Taste is a matter of preference, and one's preference depends a lot on what one grew up on. So your opinion does not matter at all. And in my blog, I do not care what some other person deems as "the only way" or "the right way" because in what my family, friends and I eat, it only matters that they eat it. Period. No matter how pleasing to the eyes or how strictly I adhere to a recipe, if it does not get eaten by my family or friends, it does not make it to my recipe database.
Here's a story. Years ago my friend took me to Cibo (restaurant). Since I was craving for some Spaghetti that night , I simply asked the waiter what's the closest thing to a spaghetti meat sauce he could offer me. I was given the Spaghetti Bolognese. (which was almost unheard of in Bologna Italy, they have Ragu alla Bolognese -- meat sauce only, sometimes served with lasagne)
While it looked good, maybe even tasted great given the caliber of the resto, it was not exactly what I was craving.
My friend seeing my reaction to the meal instantly asked the waiter for some sugar and more cheese to sprinkle on my pasta. To say it was an improvement would be over doing it, but it did tasted better after the few "adjustments".
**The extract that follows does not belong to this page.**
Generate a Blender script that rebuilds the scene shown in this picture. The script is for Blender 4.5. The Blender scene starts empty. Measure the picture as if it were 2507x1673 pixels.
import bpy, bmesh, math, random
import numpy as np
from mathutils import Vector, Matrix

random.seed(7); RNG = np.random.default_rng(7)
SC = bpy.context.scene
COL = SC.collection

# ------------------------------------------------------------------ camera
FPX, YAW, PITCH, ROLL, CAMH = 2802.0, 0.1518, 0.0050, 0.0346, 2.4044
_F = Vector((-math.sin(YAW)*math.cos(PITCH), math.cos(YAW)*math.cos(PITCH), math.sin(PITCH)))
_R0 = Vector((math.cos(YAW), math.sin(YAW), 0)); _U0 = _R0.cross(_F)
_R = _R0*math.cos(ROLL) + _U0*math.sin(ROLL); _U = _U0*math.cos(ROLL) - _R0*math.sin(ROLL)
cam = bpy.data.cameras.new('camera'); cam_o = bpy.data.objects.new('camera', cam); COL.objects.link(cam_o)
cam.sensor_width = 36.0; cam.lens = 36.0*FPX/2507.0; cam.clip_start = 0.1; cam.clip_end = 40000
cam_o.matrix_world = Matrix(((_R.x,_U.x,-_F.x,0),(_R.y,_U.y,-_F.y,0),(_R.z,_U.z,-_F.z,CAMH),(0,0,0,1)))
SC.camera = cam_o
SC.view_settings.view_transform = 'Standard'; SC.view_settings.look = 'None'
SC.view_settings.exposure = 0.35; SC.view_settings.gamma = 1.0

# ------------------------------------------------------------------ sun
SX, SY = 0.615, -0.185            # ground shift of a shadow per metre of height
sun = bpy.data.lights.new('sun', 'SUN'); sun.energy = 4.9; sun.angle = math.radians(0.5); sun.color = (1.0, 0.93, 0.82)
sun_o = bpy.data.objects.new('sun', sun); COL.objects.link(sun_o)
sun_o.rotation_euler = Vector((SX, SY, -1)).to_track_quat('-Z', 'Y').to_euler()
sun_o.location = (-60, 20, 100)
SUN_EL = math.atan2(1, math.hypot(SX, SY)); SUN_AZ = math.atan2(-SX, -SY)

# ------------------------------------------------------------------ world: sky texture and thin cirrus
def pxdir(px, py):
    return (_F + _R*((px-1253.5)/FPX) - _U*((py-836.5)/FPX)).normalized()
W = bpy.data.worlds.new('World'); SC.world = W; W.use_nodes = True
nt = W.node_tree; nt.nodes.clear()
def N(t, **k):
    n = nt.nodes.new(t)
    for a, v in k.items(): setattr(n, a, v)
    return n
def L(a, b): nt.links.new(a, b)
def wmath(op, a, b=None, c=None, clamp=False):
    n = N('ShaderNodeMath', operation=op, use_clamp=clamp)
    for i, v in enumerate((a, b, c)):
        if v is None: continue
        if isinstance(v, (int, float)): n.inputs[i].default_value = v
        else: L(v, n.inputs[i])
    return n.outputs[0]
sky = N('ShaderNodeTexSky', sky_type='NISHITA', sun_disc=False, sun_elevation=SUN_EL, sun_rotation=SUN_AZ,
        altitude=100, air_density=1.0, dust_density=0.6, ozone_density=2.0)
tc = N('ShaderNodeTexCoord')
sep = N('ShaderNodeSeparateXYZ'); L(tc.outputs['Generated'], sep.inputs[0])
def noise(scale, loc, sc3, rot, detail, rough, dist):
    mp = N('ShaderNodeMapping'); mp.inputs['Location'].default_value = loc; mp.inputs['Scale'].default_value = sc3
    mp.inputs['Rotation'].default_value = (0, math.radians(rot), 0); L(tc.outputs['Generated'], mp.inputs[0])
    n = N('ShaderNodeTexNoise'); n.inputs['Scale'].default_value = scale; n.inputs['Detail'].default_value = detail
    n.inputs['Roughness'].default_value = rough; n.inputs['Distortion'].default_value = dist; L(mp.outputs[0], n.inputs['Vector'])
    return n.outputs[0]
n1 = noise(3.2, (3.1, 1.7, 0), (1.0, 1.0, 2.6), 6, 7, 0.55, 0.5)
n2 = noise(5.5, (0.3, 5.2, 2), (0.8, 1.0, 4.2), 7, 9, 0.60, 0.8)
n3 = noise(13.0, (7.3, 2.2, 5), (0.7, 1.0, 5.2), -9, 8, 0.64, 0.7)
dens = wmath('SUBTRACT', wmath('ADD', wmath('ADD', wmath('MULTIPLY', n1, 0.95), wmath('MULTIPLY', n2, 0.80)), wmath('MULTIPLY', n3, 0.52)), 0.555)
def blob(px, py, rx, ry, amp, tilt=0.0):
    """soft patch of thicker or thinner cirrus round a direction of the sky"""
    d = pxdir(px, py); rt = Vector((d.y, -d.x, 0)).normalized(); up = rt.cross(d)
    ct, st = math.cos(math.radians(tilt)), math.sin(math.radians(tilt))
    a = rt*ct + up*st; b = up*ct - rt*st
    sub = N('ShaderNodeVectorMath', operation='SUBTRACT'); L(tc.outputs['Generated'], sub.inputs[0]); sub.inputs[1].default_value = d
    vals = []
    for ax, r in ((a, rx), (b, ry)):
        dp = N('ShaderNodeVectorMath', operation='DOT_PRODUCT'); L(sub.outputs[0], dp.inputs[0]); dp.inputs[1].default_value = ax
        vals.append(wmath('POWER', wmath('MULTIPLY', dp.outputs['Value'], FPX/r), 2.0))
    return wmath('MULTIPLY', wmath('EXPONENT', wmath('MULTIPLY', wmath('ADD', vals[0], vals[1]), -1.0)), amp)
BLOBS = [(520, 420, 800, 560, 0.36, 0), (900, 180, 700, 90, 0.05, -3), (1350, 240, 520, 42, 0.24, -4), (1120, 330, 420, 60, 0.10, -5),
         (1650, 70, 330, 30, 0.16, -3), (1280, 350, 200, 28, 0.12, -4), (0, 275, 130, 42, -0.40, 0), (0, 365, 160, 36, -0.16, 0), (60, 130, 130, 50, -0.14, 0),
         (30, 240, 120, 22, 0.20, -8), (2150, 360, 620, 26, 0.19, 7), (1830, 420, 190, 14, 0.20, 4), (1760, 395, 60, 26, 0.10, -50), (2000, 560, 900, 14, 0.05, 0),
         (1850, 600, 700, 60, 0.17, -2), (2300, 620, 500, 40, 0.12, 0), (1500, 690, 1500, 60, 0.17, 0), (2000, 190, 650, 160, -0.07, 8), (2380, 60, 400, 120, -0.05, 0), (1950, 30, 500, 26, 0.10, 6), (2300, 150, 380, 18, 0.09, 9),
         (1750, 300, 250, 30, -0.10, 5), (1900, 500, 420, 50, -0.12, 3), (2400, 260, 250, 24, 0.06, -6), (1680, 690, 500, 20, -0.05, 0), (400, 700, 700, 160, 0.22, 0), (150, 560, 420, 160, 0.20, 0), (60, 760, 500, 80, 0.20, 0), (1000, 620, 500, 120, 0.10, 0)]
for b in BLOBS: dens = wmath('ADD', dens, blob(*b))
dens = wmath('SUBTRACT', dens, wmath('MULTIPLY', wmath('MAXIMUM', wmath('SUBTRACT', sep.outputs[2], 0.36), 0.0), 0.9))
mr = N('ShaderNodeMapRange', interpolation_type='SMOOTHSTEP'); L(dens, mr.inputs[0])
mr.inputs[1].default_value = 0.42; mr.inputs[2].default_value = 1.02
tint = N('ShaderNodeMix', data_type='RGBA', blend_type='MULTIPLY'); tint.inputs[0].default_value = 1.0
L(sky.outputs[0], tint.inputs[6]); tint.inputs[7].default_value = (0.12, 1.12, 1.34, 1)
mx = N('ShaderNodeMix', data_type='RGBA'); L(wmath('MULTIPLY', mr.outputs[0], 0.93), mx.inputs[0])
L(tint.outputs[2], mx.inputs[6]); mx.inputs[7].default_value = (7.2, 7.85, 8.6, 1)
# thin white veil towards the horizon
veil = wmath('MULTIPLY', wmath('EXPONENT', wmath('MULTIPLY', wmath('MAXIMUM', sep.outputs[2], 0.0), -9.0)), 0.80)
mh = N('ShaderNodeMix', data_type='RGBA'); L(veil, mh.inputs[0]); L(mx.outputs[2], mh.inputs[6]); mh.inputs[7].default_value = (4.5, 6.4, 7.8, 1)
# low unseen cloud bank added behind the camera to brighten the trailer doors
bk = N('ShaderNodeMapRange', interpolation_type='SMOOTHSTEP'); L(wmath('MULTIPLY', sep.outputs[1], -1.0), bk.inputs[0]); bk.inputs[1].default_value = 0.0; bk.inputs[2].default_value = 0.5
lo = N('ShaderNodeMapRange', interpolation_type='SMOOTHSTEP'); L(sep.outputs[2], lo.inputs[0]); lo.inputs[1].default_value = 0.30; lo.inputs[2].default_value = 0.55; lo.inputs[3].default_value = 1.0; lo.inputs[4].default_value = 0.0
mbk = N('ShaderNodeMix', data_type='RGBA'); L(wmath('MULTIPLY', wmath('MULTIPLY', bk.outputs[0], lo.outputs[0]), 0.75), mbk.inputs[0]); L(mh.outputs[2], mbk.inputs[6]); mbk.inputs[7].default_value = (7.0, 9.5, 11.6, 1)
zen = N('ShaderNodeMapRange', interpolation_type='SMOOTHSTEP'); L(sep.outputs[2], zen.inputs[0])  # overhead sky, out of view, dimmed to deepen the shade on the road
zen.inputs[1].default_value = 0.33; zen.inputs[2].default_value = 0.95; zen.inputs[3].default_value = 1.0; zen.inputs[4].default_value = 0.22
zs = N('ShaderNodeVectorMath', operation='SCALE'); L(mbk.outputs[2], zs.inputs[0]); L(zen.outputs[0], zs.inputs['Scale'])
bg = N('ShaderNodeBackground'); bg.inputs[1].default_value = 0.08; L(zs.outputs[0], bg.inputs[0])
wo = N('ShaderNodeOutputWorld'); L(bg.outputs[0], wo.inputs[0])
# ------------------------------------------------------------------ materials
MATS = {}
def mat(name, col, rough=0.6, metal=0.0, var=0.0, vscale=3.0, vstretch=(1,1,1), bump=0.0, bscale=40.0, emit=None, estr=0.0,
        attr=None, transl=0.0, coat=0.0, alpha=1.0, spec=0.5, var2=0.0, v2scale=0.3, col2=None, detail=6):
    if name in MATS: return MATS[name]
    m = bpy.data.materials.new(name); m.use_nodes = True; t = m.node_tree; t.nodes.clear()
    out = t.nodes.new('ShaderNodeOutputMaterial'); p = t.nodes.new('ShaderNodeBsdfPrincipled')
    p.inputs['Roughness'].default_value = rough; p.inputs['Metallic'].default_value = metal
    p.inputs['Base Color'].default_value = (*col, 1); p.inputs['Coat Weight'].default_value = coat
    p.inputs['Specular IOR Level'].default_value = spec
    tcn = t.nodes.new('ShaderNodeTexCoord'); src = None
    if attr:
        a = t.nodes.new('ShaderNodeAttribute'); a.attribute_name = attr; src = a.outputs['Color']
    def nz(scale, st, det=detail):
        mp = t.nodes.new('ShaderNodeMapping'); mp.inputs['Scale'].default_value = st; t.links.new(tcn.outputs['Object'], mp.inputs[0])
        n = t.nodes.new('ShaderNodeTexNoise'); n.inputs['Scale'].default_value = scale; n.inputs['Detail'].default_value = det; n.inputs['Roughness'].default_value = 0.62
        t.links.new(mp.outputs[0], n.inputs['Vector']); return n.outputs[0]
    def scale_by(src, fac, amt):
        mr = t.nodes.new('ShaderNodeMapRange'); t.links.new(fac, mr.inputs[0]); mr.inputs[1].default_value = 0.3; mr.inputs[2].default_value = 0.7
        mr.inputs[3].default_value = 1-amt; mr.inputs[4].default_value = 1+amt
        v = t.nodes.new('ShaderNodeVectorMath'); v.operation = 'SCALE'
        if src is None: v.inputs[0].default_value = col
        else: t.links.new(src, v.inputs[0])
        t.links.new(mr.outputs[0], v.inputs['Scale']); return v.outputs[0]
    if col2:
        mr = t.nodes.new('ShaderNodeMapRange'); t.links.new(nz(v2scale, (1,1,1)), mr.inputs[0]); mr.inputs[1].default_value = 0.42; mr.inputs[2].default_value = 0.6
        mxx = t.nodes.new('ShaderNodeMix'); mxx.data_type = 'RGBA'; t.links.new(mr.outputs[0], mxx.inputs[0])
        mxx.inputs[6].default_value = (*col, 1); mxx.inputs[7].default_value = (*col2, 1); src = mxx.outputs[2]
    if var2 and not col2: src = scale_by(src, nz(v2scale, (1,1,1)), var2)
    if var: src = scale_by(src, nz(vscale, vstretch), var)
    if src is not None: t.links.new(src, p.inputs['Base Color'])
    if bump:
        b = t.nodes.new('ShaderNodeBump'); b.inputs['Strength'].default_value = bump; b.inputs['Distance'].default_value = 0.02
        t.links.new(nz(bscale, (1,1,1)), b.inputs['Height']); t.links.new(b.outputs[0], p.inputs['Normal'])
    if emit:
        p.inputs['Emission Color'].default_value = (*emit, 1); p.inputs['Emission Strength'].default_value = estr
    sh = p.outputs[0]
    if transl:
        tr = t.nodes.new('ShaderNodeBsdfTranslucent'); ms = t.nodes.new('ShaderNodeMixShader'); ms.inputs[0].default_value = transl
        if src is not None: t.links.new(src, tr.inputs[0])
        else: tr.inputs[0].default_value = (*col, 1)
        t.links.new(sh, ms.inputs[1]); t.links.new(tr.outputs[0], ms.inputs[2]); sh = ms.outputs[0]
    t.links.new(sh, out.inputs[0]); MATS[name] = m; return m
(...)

I guess its a matter of personal taste.
By the way,I can't help but read the previous comment regarding Italian grandmas and their spaghetti sauces. I doubt if the Filipino style spaghetti would get such a crude reaction from any decent Italian. Afterall, one could look at the evolution of the classic Pizza as a perfect example of food adopted according to one's culture and taste, from the Ancient Greeks topping it with just oil and spices to the Italians with their classic Pizza Margherita (tomato sauce, basil and mozarella) and now, the Chicago Deep Dish, California's Barbecue Style etc ...
Hi MPC,
Indeed a lot of "originals" want to claim that theirs is the authentic recipe, and they cringe at the thought of deviating away from the original. They have their fans, but deviants such as those pizza that evolved according to American culture and taste preference also have their fans.
I hate it when people fight about whose food is better. I do know that if we all run out of food, preferences will dissolve within 3 days of hunger.